- **What to produce**
Filter the records below down to lines containing "wide".

- **Data provided**
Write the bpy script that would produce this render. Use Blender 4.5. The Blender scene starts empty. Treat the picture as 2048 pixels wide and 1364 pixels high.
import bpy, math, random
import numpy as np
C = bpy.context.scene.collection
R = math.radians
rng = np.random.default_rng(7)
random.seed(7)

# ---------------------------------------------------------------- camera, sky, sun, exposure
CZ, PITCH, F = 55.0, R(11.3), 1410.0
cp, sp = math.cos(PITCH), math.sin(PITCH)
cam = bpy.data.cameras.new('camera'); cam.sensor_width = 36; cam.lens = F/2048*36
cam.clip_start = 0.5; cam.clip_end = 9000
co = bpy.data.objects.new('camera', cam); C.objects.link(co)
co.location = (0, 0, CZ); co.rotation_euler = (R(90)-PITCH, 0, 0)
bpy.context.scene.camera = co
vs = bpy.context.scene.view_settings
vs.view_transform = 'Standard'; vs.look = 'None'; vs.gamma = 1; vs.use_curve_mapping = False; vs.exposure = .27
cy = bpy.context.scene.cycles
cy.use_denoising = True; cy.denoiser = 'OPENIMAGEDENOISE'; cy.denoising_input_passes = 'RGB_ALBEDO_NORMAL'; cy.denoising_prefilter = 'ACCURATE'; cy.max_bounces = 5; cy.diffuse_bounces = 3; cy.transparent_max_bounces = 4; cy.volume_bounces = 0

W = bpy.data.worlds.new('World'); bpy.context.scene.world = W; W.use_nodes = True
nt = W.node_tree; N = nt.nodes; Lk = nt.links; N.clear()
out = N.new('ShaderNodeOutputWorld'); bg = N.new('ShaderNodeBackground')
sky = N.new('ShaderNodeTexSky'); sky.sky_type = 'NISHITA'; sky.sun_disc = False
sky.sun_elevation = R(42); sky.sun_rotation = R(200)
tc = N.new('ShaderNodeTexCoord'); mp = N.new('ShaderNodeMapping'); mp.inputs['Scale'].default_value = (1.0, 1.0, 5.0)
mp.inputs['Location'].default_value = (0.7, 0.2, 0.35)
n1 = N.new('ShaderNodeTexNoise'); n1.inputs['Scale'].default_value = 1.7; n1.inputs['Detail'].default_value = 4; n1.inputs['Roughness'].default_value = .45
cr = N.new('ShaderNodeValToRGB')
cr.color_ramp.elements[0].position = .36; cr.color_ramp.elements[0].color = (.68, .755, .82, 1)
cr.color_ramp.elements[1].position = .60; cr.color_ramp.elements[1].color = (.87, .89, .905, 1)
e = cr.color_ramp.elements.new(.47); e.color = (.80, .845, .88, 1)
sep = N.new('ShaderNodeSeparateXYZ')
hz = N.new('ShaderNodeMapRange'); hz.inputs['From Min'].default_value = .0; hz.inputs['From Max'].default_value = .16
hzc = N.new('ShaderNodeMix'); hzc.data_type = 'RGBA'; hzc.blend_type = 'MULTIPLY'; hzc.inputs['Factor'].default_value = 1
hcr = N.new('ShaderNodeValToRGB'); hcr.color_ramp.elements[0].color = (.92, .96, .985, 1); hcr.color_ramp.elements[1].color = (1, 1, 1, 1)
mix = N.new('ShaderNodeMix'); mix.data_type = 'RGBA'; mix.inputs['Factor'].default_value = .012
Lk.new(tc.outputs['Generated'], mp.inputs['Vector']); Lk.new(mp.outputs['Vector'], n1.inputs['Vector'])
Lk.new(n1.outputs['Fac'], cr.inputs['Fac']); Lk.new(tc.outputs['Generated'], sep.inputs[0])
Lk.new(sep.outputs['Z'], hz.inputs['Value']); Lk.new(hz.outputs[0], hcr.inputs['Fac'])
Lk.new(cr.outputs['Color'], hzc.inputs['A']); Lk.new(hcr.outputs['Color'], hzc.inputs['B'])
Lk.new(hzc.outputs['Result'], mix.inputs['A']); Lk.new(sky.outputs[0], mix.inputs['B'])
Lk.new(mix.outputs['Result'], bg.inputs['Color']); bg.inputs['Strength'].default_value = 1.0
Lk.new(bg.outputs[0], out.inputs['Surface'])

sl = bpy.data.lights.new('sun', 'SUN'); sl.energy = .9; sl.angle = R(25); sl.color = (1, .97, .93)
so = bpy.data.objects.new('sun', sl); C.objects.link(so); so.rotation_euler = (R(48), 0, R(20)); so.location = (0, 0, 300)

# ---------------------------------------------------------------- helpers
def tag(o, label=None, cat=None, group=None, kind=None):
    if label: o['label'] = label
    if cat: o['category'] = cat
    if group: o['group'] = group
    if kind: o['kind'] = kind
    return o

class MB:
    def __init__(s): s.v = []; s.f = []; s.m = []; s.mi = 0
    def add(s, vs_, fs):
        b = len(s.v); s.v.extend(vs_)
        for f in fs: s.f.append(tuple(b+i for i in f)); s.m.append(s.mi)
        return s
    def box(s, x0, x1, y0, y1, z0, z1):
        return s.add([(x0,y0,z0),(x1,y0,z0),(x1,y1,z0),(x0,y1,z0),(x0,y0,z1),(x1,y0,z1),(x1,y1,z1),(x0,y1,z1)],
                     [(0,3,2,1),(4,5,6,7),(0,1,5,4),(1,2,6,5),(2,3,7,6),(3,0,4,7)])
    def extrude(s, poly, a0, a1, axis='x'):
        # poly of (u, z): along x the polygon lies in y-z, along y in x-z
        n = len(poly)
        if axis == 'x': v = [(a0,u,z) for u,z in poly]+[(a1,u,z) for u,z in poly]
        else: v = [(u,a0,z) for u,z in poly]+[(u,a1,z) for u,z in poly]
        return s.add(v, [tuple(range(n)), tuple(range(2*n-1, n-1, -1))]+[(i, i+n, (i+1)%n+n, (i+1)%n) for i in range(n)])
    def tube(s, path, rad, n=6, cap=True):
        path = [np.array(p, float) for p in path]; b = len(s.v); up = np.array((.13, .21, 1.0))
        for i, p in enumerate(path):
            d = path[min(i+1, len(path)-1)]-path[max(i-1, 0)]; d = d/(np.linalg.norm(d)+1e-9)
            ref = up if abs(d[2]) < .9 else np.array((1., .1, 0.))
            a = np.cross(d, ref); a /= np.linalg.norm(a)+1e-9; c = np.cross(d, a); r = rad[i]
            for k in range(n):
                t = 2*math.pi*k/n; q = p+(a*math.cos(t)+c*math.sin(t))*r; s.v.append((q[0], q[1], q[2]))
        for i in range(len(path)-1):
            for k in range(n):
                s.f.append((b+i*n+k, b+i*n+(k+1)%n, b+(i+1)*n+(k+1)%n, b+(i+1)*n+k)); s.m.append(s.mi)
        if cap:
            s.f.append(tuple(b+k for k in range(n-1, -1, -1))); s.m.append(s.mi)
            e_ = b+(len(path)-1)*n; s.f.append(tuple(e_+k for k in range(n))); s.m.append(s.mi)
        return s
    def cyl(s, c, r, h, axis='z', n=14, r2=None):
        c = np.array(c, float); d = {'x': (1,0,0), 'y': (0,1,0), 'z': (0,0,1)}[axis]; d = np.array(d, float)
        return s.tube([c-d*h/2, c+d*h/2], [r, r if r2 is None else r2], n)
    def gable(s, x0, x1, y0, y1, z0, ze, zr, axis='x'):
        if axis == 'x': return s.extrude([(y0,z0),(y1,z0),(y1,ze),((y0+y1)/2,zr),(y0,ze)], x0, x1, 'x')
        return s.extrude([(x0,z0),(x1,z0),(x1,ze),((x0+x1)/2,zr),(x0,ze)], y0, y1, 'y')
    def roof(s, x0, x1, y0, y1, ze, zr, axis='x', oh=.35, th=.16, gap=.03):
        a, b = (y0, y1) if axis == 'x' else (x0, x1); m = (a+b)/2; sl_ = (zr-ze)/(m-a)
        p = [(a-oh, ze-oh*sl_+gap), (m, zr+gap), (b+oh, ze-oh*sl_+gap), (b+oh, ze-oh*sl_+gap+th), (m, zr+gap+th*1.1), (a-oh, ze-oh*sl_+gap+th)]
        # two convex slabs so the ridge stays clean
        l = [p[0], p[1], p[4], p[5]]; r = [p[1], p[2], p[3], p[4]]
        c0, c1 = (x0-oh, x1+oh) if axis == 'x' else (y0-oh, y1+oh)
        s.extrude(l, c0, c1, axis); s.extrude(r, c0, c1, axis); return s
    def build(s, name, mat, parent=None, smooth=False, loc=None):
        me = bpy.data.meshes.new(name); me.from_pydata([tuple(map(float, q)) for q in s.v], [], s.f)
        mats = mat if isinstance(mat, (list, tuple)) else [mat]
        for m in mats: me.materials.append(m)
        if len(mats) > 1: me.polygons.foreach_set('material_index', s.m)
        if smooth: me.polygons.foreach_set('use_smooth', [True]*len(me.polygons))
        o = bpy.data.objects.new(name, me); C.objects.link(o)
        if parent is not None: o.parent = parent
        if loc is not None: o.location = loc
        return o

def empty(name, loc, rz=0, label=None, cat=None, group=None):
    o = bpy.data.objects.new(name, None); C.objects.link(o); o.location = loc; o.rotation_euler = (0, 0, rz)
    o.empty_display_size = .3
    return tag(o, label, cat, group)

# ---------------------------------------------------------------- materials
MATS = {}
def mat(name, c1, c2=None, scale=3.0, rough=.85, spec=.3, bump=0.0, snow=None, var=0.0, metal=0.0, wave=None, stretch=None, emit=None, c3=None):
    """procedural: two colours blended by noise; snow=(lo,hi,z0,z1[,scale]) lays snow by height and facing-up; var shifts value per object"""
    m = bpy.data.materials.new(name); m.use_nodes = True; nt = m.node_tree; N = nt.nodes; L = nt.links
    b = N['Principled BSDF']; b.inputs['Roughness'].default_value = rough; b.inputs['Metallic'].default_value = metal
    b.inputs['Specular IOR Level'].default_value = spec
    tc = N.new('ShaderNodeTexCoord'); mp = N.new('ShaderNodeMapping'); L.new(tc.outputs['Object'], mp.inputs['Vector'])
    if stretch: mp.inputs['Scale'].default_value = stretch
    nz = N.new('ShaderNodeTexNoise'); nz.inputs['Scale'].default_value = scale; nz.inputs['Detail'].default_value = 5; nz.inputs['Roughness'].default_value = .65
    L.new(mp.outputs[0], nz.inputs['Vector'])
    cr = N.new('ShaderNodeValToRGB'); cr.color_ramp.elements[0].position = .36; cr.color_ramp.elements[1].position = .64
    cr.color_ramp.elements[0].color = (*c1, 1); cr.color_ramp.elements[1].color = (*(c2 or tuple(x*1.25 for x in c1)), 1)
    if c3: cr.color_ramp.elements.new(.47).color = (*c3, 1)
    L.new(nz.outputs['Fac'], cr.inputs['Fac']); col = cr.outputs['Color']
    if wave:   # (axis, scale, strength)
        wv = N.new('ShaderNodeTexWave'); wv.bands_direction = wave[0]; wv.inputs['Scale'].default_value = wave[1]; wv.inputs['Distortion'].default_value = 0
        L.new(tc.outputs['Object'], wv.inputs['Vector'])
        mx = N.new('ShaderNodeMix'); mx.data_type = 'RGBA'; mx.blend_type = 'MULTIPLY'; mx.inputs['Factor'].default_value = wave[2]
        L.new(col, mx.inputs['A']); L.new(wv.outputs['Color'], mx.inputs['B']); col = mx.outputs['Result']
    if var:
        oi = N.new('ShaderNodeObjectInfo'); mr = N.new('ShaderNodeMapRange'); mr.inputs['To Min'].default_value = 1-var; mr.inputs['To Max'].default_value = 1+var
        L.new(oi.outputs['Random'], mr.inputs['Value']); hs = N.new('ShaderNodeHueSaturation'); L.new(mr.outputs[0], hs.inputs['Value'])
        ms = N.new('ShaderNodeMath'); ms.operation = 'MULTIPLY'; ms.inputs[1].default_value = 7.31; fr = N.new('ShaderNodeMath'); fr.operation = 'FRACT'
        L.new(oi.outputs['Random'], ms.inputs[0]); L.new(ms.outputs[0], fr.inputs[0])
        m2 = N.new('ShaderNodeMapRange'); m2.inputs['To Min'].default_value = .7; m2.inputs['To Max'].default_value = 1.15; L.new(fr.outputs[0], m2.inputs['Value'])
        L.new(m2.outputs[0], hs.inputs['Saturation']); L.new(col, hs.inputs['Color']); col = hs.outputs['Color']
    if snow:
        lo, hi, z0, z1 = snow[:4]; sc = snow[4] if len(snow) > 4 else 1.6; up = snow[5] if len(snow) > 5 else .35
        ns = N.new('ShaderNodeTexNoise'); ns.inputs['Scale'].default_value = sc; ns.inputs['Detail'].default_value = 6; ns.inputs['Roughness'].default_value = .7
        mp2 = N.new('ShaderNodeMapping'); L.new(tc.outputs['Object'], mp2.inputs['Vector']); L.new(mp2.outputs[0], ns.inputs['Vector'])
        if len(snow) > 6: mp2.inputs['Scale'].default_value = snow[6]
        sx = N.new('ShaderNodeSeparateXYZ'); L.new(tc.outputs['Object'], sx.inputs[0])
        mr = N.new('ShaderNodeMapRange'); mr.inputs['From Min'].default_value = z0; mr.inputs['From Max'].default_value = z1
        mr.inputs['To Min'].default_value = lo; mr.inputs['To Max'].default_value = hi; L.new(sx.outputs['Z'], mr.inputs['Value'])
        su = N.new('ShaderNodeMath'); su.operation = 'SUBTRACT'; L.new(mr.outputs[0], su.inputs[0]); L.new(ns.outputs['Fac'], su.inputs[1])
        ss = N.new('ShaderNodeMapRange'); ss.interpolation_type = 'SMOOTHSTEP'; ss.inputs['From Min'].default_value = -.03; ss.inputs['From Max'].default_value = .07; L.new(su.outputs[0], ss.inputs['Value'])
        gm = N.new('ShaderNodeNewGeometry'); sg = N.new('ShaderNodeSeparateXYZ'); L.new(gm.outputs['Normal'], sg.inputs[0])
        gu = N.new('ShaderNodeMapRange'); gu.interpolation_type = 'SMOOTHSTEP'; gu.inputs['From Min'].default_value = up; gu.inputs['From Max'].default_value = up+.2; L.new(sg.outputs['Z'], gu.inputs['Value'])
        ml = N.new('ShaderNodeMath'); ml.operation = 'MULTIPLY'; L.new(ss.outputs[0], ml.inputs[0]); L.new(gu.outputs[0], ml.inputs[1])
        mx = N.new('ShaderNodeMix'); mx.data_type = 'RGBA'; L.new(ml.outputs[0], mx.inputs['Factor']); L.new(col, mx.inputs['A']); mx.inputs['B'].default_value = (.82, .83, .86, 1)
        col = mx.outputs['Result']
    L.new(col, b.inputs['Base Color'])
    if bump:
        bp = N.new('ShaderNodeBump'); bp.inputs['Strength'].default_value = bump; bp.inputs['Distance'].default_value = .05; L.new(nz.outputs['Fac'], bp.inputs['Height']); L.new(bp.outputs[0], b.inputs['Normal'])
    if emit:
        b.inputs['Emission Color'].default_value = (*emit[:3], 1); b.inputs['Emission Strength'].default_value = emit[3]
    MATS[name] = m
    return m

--

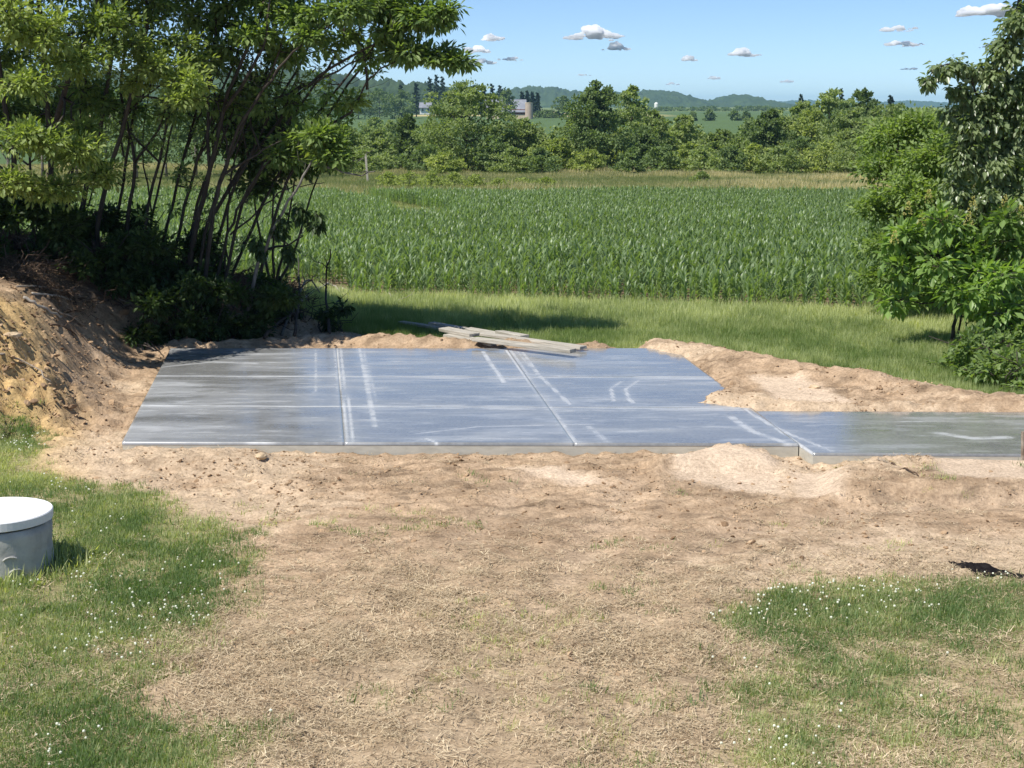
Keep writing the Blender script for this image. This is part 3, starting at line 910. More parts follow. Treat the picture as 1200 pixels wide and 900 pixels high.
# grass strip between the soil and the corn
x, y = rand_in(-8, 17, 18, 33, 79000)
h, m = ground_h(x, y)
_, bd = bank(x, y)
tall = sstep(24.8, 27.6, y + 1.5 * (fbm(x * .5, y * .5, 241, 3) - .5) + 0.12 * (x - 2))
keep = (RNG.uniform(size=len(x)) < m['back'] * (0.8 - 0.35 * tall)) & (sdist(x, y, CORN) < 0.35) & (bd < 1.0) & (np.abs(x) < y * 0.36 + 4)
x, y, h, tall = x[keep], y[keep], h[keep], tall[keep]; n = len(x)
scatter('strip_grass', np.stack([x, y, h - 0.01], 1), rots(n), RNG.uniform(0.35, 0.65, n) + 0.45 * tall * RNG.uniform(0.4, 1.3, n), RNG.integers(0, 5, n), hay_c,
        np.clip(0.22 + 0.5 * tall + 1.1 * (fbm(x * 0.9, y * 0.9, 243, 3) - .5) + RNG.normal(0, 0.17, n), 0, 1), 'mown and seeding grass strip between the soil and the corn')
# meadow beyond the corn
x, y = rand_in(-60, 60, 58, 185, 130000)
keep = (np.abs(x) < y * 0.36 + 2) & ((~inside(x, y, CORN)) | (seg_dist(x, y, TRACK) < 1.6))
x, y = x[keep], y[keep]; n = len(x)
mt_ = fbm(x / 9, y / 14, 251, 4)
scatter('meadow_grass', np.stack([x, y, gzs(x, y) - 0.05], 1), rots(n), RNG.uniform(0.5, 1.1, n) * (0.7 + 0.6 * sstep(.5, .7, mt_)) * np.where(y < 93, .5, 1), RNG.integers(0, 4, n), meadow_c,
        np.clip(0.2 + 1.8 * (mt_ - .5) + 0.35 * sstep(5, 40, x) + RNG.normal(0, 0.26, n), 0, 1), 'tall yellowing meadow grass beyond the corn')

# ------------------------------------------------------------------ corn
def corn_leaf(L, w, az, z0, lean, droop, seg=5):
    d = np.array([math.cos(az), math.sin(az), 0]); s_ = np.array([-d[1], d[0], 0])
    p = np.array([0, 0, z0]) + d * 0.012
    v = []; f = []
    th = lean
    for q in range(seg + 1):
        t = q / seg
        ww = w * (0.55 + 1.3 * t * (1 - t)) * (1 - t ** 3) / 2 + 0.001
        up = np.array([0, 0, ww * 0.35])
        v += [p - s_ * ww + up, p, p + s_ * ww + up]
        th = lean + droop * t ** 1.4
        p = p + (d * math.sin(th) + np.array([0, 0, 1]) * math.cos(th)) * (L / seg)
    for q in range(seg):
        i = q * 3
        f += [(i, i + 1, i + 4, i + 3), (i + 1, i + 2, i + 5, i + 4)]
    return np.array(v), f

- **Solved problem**
Write the bpy script that would produce this render. Use Blender 4.5. The Blender scene starts empty. Treat the picture as 2048 pixels wide and 1364 pixels high.
Keep writing the Blender script for this image. This is part 3, starting at line 910. More parts follow. Treat the picture as 1200 pixels wide and 900 pixels high.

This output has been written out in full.